Requirements – Lines containing the word "high" are the ones to copy from the records below.
● ● ● ● ●
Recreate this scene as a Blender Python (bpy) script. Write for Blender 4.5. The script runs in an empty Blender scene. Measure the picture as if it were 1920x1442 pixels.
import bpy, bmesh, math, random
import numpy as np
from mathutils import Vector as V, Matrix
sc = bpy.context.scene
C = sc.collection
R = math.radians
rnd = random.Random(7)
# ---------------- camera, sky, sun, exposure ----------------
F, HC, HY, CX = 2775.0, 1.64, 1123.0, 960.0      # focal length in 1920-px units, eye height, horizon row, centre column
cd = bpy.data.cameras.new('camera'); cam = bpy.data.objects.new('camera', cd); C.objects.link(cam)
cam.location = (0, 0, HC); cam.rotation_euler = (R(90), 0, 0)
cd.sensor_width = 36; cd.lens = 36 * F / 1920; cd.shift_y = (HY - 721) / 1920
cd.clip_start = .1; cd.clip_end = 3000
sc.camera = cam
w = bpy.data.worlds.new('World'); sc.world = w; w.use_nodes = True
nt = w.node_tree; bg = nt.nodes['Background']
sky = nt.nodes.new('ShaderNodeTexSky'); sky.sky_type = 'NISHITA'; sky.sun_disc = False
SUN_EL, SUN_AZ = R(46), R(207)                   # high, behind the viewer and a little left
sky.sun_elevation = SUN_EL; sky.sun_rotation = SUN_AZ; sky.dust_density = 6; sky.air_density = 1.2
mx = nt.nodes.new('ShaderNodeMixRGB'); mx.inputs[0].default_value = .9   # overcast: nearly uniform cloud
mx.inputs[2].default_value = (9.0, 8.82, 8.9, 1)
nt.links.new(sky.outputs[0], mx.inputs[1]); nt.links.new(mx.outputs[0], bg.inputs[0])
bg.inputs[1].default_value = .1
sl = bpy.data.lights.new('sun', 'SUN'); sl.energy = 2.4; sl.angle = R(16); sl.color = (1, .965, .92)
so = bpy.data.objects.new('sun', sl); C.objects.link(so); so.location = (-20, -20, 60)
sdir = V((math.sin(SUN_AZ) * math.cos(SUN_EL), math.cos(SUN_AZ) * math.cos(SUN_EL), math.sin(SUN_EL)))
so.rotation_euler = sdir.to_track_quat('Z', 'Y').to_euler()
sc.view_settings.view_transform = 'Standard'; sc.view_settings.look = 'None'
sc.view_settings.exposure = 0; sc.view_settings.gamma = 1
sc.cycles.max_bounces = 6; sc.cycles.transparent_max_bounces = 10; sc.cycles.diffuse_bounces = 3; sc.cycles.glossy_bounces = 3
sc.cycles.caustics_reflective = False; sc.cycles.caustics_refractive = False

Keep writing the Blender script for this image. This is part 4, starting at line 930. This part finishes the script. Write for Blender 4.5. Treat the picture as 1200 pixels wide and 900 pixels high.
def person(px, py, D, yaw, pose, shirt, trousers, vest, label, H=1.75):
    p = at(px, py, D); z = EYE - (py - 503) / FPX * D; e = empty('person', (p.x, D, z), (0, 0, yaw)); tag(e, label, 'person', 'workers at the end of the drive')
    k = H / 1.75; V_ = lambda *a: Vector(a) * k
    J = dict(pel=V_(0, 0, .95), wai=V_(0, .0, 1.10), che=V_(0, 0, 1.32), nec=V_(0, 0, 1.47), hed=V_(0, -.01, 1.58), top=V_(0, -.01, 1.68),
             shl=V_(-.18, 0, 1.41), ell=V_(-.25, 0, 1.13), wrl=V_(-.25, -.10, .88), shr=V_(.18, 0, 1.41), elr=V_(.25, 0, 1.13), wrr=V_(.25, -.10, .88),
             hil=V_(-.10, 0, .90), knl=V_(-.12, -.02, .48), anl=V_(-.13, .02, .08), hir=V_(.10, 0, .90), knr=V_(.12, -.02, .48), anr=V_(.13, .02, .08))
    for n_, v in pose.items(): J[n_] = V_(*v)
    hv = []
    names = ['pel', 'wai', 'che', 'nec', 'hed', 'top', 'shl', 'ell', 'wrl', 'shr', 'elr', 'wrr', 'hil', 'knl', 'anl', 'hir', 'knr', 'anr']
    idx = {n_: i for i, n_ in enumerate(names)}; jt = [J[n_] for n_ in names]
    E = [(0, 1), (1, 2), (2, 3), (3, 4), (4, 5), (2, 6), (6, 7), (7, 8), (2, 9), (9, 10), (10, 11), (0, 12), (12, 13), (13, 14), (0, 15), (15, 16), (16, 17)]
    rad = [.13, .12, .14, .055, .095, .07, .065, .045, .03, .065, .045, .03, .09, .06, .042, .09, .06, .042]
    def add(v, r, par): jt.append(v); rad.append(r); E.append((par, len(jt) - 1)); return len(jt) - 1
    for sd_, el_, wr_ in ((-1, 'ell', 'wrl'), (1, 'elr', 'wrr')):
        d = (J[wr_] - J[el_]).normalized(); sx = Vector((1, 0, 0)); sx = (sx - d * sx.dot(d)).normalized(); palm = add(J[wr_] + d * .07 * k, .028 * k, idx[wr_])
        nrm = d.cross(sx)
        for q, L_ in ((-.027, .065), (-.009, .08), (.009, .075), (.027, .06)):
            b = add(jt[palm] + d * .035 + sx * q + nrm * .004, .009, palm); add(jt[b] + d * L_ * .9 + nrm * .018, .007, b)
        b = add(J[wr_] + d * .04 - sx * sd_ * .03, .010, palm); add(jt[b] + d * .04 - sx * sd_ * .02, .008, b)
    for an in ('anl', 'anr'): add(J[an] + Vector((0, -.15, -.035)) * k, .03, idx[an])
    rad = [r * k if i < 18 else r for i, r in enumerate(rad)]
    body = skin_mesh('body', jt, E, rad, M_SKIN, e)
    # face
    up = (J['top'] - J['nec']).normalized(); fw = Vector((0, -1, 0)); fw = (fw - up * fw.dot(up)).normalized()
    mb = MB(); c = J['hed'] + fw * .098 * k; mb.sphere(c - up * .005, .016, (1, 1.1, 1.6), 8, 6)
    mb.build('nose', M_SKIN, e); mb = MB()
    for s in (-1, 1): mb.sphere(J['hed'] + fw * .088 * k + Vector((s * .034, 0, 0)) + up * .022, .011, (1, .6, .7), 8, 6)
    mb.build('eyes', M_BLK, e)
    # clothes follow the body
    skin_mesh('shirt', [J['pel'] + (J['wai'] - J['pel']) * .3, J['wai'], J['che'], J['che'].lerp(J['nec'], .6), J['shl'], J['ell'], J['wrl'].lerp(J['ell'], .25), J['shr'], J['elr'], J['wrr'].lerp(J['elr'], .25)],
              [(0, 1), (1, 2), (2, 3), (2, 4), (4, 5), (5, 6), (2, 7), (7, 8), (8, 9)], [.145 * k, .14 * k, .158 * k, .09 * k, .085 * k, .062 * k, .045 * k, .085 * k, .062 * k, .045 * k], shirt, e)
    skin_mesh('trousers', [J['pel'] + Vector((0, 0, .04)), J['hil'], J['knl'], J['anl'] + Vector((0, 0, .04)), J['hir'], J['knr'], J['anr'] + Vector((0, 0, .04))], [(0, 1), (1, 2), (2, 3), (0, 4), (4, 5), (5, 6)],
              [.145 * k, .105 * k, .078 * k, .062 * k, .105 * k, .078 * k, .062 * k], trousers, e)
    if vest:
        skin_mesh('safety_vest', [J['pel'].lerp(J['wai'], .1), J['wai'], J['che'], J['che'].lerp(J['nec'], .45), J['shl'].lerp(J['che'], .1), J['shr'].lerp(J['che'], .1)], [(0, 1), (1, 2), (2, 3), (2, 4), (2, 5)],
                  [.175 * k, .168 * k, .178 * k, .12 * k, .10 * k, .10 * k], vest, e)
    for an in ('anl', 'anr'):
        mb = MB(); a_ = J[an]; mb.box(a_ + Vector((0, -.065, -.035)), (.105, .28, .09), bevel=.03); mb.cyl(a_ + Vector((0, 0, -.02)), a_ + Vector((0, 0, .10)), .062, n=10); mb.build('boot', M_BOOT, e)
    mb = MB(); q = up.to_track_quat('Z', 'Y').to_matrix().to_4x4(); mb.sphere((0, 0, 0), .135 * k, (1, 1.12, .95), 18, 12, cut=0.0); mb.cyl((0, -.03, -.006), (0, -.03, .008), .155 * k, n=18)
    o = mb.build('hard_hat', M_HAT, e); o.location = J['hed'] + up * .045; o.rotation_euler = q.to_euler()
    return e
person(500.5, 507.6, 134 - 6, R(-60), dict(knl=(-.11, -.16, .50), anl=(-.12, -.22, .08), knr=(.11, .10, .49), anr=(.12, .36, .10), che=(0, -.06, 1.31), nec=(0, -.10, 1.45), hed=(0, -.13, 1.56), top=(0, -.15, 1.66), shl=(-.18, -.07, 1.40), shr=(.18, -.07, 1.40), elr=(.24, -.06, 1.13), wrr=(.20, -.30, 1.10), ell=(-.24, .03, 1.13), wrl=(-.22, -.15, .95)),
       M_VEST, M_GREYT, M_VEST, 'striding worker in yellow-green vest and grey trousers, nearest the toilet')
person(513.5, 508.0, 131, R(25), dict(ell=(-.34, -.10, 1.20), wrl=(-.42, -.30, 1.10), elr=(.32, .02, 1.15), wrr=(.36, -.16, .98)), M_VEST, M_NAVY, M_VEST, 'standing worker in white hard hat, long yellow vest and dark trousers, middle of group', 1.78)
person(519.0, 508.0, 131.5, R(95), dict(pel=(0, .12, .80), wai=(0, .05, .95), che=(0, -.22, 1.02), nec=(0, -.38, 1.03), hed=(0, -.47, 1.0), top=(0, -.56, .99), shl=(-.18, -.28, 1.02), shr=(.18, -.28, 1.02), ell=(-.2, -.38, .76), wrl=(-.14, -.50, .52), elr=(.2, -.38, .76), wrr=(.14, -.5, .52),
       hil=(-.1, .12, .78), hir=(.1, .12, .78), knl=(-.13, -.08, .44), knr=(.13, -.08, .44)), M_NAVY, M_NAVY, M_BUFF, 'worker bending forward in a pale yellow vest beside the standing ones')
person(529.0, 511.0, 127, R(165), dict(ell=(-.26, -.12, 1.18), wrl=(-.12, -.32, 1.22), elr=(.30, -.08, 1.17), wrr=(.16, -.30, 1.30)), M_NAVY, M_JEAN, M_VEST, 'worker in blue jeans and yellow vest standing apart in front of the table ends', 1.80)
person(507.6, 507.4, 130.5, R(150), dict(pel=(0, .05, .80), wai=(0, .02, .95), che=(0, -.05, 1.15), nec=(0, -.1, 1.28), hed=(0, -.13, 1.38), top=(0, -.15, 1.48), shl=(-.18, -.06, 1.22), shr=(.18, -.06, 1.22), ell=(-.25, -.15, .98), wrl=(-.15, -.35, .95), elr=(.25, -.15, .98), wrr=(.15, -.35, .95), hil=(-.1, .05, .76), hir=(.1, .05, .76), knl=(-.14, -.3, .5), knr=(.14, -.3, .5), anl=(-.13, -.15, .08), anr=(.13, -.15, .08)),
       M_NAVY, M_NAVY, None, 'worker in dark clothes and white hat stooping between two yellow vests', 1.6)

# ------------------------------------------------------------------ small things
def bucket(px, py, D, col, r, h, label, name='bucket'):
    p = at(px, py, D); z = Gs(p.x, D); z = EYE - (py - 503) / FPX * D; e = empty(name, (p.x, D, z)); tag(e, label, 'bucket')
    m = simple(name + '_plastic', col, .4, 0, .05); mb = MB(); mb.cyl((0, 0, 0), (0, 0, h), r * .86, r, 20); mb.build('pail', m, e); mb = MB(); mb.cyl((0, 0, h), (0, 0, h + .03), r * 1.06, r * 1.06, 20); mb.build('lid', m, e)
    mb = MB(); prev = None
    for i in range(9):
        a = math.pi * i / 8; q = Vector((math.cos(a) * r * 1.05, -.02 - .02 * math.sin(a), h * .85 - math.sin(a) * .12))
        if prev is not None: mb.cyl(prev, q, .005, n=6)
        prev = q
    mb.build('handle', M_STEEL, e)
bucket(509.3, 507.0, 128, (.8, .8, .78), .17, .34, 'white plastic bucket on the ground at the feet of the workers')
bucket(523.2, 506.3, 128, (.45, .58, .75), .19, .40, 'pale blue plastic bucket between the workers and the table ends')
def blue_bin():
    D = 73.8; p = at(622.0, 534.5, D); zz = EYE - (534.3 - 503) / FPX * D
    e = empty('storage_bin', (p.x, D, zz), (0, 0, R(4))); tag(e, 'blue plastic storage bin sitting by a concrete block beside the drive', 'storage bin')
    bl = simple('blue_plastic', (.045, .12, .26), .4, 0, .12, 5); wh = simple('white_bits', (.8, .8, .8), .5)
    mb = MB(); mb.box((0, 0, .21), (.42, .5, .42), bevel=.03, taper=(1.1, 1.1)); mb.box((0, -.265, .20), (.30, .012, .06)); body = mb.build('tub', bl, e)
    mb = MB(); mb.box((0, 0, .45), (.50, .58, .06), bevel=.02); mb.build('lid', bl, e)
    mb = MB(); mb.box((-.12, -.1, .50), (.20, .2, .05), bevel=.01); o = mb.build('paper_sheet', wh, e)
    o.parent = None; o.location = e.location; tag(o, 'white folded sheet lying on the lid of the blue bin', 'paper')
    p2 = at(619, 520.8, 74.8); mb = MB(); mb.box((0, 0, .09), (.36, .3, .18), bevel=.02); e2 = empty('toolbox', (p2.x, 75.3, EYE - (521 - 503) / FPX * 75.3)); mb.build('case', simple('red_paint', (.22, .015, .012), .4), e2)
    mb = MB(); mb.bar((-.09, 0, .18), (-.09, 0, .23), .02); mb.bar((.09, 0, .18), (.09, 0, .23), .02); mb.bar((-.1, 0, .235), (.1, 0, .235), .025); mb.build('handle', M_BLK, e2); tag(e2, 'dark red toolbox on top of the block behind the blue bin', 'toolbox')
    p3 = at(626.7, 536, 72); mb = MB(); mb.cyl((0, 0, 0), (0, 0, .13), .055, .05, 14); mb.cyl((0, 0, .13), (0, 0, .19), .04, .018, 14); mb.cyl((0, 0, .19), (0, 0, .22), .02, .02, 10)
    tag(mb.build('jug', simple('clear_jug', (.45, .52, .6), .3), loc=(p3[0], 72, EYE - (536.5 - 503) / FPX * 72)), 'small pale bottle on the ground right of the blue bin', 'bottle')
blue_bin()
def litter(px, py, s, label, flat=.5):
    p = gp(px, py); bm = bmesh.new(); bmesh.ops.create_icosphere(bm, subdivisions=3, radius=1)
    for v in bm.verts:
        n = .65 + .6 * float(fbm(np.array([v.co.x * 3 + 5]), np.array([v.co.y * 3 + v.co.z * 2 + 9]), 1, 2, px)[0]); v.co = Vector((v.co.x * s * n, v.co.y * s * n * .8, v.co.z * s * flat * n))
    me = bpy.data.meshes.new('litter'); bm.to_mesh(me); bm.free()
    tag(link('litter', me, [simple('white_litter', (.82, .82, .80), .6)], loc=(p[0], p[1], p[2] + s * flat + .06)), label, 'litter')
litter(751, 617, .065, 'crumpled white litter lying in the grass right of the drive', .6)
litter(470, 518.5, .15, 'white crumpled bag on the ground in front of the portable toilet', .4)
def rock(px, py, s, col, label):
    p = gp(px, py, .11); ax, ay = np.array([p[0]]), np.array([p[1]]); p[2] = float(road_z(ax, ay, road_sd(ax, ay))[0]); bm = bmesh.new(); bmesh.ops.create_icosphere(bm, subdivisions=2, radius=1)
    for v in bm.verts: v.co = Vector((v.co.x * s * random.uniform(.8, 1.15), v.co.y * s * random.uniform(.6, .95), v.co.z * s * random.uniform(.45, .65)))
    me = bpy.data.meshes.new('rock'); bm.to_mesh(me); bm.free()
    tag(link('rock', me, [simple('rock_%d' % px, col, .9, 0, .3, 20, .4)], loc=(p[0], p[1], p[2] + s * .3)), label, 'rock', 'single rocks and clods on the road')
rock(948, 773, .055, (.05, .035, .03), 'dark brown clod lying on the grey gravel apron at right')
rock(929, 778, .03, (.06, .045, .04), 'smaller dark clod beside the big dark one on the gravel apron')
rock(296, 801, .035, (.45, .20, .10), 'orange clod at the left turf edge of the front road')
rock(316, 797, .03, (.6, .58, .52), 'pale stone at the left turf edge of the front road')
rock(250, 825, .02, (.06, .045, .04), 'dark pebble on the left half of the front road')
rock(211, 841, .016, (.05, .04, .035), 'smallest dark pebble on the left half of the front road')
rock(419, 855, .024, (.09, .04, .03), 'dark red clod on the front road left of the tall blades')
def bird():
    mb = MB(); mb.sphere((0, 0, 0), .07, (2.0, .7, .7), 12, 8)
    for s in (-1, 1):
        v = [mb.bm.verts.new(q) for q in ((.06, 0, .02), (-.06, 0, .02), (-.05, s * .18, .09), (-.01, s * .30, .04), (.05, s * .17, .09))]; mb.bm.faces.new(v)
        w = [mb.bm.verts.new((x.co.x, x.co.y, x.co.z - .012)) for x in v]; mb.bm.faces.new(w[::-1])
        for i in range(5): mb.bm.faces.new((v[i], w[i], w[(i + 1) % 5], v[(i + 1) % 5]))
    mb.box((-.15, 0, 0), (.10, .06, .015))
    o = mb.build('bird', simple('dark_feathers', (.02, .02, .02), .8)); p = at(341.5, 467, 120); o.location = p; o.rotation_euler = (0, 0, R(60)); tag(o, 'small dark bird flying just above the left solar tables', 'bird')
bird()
● ● ● ● ●
Solution for this task –
SUN_EL, SUN_AZ = R(46), R(207)                   # high, behind the viewer and a little left
Keep writing the Blender script for this image. This is part 4, starting at line 930. This part finishes the script. Write for Blender 4.5. Treat the picture as 1200 pixels wide and 900 pixels high.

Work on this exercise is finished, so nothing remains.